Japanese Boy Stabbed to Death: China Is Making Things Worse

It is unbelievable that even though the life of a Japanese boy was taken in China, not only has Beijing refused to clarify the facts, but it has gone so far as to instruct Japan on how to handle the situation. This flies in the face of reason.

Wang Yi, China’s top diplomat, in a recent meeting with Foreign Minister Yoko Kamikawa in New York, said that the fatal stabbing of a boy attending a Japanese school in Shenzhen, Guangdong Province, China, by a Chinese man was an “accidental, individual case.”

He seems to want to say that Japanese nationals were not targeted. However, his remark — appears to suggest that, for this reason, the matter should not be emphasized — is totally unacceptable.

In addition, Wang said that the Japanese side should “handle the incident calmly and rationally, and avoid politicizing and amplifying it.” It is extremely unreasonable for the representative of the country where the harm occurred to demand a calm response from the representative of the country that suffered the harm.

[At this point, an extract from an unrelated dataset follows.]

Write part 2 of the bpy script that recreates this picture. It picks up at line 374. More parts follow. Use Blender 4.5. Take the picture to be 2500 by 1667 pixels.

Japanese media organizations have reported that many Chinese people visited the Japanese school in Shenzhen to offer flowers and mourned the death of the boy. But in China, there is a spate of ongoing groundless anti-Japanese postings on social media and other media, even after the incident. It is quite natural that Kamikawa urged China to address the situation.

In June in China, people including a Japanese mother and her child were attacked with a knife by a Chinese assailant as well. If nothing is done, concern that a similar incident will occur again cannot be dispelled.

China’s stance of shirking its accountability and trying to foist responsibility onto Japan can also be seen in the issue of the discharge of treated water into the ocean from Tokyo Electric Power Company Holdings, Inc.’s Fukushima No. 1 nuclear power plant.

The Japanese and Chinese governments have agreed that China will gradually resume imports of Japanese marine products. Kamikawa called for an early resumption, but Wang did not mention a timetable, instead demanding that “Japan keep its commitment as long as it allowed China and other countries to take samples.”

The Chinese government continues to refer to the treated water as “nuclear contaminated water.” Japan’s impression of China has also been severely damaged partially by a spate of incidents in which Japanese nationals have been detained in China.

It is necessary for China to be aware that disclosure of information is the first step toward dispelling distrust.

It cannot be overlooked that despite this, the Chinese military is intensifying its activities in the vicinity of Japan and elsewhere and strengthening moves that are the opposite of confidence-building.

In August off the coast of Nagasaki Prefecture, a Chinese military aircraft violated Japan’s airspace for the first time. In addition to refusing to explain this incident, China fired an intercontinental ballistic missile carrying a dummy warhead into the high seas of the Pacific Ocean on Sept. 25.

China should realize that, through its coercive behavior, it is severely tarnishing its reputation on its own not only in Japan but also in the international community.